La cuestión vasca es, pues, de solución relativamente difícil si se la compara con las oportunidades de otras muchas naciones pequeñas en el mundo actual. Si en el Estado se forma una mayoría absoluta de Gobierno españolista (como ocurrió, por ejemplo, en los recientes periodos 1982-1993 y 2000-2004), los vascos étnicos de Euskadi quedan reducidos a una posición de minoría marginal en el conjunto de la política española. Ésta ha sido, dicho aquí muy simplificadamente, la base estructural e histórica del llamado "conflicto político" vasco, que no suele ser muy bien comprendida fuera de aquel país. Si, por el contrario, una mayoría nacionalista vasca pudiera gobernar absolutamente en Euskadi, sería la minoría de vascos españoles la que quedaría reducida a una posición marginal. En esta segunda situación la salida más probable para los marginados sería la secesión de Euskadi y a favor de España, como parece apuntarse en Álava. Algo semejante a lo que ocurrió en el Ulster cuando Irlanda se independizó.
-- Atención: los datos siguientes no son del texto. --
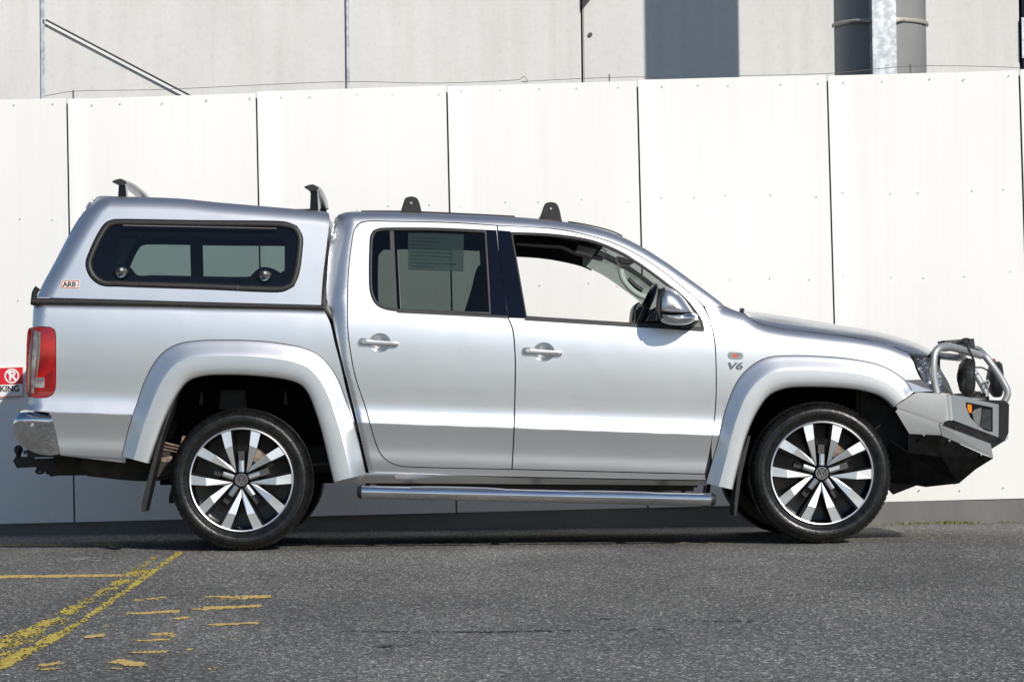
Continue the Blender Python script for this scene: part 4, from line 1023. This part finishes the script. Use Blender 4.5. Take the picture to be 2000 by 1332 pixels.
# ---- tailgate, chrome bumper, tow bar
box('tailgate', (at(66, 700, .2).x, .16, at(66, 800, .2).z), (at(66, 700, .2).x+.06, WID-.16, at(66, 600, .2).z), 'paint', T, .02)
bp = [(28, 850), (26, 835), (30, 815), (40, 803), (62, 800), (92, 804), (101, 812), (110, 848), (119, 886), (95, 889), (66, 883), (42, 870)]
bmL = sh(wl([(100, 801), (62, 799), (40, 801), (29, 815), (25, 835), (27, 851), (42, 871), (60, 882)], .1), -.005, 0); zbm = at(60, 818, .1).z
def S_bump(X, Z):
    t = Z-zbm; Y = .012+np.where(t > 0, .10*t+7*t*t, -.22*t+.5*t*t)
    return Y + rnd(dist_poly(X, Z, bmL), .075)*1.2
panel('rear_bumper', bp, S_bump, 'chrome', T, gap=0, flange=.05, step=.008, corner=60)
ctb = sline([(62, 800), (40, 803), (30, 815), (26, 835), (28, 850), (42, 870), (66, 883)], S_bump)
cross('bumper_bar', ctb, [0, .05, .15, .5, .85, .95, 1], 'chrome', 0)
lp = lathe('parking_sensor', [(.0, -.004), (.008, -.004), (.0105, .0), (.011, .01)], 'satin', T, 18); lp.location = at(62, 831, .01)
box('step_underside', (at(60, 888, .3).x-.02, .14, at(60, 893, .2).z), (at(240, 890, .2).x, WID-.14, at(60, 872, .2).z), 'black', T, .02)
yt = .93
tb = pxprism('tow_bar', [(25, 900), (30, 892), (60, 892), (62, 896), (150, 893), (158, 905), (150, 918), (128, 926), (98, 931), (92, 922), (72, 921), (70, 912), (32, 914)], .85, 1.0, 'black', T, .01)
o = lathe('tow_ball', [(.0, -.026), (.012, -.024), (.021, -.016), (.0255, -.004), (.025, .008), (.018, .02), (.014, .028), (.015, .05), (.022, .056), (.022, .07)], 'black', T, 20); o.rotation_euler = (-math.pi/2, 0, 0); o.location = at(36, 878, yt)
lpz = [at(78, 920, .9)+Vector((.022*math.cos(t), 0, .012*math.sin(t))) for t in np.linspace(0, 6.28, 16)]
tube('safety_loop', lpz, .006, 'black', T, 8, True, False); tube('safety_loop', [q_+Vector((.05, .05, -.004)) for q_ in lpz], .006, 'black', T, 8, True, False)
pxprism('rating_plate', [(102, 898), (124, 897.5), (124, 906), (102, 906.5)], .845, .85, 'trim', T)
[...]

Dada la dificultad del problema, parece especialmente desafortunado para la búsqueda de soluciones que, en el actual marco europeo, los nacionalistas españoles y los nacionalistas vascos hagan tanto uso beligerante del concepto de "soberanía". Como se ha sugerido antes, ninguno de los Estados europeos es ya soberano en las capacidades (legislativas, mercantiles, financieras, militares o policiales) que en su día constituyeron el fundamento del monopolio estatal de la violencia. Pero ninguna nueva nación pequeña puede aspirar tampoco a una soberanía comparable a la que los Estados grandes poseyeron y ejercieron en sus mejores momentos. Por eso, la diferencia entre la llamada "independencia" de las naciones pequeñas y la descentralización puede ser considerada, en Europa, una cuestión de grado. El actual proyecto de Constitución europea, aunque es cierto que sigue dando prioridad a las instituciones formadas por representantes de los Estados y hace más difícil que antes la reforma constitucional, confirma en la práctica un modelo pluralista de estructuras políticas complejas y a la carta. Si algún sentido y viabilidad puede hoy tener la aspiración a la "soberanía" es conseguir un puesto en la mesa de la Unión Europea. Compartir poder de decisión en las grandes organizaciones supranacionales es una condición necesaria para el éxito de las naciones pequeñas y el mayor éxito en sí mismo al que pueden aspirar.

Josep M. Colomer es profesor de investigación del CSIC en Barcelona.